Jan Dries was a founding member of G58 and of De Nieuwe Vlaamse School. He made a name for himself in the 1950s with his autonomous ceramic sculptures. Following his philosophical nature, he sought a path he had already entered through photography in which a fascination for the light arose. He aimed for pure forms in which color gave way to a gift of light. After first having experimented with plaster in 1959-1960, he worked with the more light-absorbing white Carrara marble mainly.
“Light and dark determine what I try to shape in marble. Inspiration gives light its own way of existence in a specific volume. Light’s versatility within the shape’s characteristics is the other of the one represented by space. The one is the other. In essence such an image made into a balance of light bears meditation, a kind of all-time: an indefinable own being that has brought into being an a-dimensional space in time.”
Jan Dries’ specific view on art can be found in his own language-bound way in the choice of titles for his works: ‘cosmic center’,’portrait of self’, ‘key of light’, ‘lichtvaart’, …

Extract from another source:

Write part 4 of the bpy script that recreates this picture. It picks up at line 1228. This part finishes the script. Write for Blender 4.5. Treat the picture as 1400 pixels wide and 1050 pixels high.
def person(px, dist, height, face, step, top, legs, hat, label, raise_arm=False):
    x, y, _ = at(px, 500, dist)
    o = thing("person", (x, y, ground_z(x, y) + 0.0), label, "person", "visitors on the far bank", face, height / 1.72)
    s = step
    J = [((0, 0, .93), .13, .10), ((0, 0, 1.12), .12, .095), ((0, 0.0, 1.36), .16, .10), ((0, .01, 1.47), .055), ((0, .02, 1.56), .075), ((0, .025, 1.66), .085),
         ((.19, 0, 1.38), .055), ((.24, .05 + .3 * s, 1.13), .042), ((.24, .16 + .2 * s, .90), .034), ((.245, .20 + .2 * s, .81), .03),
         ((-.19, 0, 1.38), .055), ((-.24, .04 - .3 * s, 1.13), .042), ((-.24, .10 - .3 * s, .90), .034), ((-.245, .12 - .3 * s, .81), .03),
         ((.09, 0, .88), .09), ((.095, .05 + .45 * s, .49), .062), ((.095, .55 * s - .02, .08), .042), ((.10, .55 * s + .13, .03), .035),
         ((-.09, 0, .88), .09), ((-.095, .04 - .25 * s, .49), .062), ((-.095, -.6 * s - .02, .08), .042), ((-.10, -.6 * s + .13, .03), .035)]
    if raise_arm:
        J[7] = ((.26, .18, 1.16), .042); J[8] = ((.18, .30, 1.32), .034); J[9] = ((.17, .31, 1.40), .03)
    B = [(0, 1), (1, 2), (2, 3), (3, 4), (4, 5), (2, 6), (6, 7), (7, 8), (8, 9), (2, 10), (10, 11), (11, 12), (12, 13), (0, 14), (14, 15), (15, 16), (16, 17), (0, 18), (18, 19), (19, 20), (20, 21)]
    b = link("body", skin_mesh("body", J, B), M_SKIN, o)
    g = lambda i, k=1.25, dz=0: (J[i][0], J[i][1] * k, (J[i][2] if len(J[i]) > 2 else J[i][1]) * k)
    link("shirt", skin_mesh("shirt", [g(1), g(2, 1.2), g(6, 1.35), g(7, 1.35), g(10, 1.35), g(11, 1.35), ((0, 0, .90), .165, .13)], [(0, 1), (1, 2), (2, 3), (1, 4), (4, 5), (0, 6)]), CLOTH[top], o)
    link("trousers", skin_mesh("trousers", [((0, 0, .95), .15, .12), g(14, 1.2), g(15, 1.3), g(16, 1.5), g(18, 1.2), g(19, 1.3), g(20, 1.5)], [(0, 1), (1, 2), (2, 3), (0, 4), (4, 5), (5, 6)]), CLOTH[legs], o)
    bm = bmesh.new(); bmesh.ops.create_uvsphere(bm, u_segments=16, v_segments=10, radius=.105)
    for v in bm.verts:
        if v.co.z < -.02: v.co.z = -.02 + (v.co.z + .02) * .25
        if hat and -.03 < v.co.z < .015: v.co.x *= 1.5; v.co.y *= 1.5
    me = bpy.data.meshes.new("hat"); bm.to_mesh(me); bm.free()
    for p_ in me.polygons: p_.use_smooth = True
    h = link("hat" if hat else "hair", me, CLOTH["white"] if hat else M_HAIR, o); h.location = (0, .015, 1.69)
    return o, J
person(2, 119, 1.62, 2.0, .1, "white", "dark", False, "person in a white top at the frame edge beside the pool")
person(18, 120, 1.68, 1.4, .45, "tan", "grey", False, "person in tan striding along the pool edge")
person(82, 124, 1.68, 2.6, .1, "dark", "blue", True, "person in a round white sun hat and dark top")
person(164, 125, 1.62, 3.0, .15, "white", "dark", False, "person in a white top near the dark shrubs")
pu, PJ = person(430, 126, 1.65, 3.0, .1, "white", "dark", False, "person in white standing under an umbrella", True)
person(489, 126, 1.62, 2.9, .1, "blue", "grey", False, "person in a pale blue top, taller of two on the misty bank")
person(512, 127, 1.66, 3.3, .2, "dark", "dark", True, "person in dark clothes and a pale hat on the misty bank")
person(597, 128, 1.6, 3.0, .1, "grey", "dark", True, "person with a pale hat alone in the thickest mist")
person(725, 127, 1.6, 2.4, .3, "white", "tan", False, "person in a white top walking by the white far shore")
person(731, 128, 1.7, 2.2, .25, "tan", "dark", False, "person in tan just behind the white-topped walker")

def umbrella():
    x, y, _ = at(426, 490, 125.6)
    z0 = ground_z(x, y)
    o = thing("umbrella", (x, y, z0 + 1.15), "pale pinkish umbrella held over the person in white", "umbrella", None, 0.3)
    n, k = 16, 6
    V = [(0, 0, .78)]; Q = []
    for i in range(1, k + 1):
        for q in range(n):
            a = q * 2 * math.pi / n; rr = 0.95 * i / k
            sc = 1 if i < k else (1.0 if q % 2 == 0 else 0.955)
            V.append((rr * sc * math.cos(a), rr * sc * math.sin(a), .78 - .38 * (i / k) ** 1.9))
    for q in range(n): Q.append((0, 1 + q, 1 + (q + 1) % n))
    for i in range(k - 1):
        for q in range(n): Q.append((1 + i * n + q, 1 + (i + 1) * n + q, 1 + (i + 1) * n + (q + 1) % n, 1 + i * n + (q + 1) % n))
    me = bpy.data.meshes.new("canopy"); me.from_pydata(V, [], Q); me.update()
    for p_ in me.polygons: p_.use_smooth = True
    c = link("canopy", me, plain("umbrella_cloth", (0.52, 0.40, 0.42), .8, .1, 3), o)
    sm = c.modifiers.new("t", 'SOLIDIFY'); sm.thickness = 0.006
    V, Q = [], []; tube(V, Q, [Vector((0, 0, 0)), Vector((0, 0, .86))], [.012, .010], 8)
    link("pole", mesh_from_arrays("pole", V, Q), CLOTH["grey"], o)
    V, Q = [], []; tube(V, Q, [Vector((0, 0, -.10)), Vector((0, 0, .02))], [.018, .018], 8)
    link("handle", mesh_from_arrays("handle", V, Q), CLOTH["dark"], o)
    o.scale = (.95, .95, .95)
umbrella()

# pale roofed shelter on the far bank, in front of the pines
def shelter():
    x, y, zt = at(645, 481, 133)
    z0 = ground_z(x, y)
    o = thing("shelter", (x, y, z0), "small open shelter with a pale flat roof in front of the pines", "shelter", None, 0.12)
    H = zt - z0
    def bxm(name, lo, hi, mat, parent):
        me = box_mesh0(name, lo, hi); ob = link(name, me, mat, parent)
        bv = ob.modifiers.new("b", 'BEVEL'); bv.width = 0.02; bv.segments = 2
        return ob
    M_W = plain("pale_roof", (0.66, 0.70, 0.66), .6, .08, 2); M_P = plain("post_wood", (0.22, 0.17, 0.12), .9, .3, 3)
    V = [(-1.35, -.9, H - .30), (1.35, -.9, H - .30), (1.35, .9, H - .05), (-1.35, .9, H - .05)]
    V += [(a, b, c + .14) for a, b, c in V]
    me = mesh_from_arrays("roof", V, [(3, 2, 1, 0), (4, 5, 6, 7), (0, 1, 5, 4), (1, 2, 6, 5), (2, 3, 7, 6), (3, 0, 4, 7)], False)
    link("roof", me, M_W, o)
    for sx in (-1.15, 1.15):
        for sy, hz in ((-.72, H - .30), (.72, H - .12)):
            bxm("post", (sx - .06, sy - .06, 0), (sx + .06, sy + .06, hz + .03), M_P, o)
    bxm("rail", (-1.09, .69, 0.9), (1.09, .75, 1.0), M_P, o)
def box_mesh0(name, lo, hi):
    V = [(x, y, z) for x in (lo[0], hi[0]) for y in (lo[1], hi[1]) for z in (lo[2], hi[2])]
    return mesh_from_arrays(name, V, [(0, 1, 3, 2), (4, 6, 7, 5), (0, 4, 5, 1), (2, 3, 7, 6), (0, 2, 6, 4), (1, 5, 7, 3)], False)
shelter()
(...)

Dries was the first artist to undertake an intervention in the field of a Belgian museum in 1974 and realized his ‘meditative space to be himself’ with earth and grass in Middelheim park, which he integrated in the Theaterplein at the Stadsschouwburg in Antwerp in 1986 (36 × 36 m, dismantled in 2007). In 1986 he received the Flemish Community Prize in recognition of his artistic career, in 1987 he became Knight in the Crown Order, and in 2016 he received honorary citizenship of the municipality of Zoersel. One can find works by Jan Dries in collections of governments and in various museums in Belgium and abroad, they have been integrated into public space and have been purchased for private and corporate collections.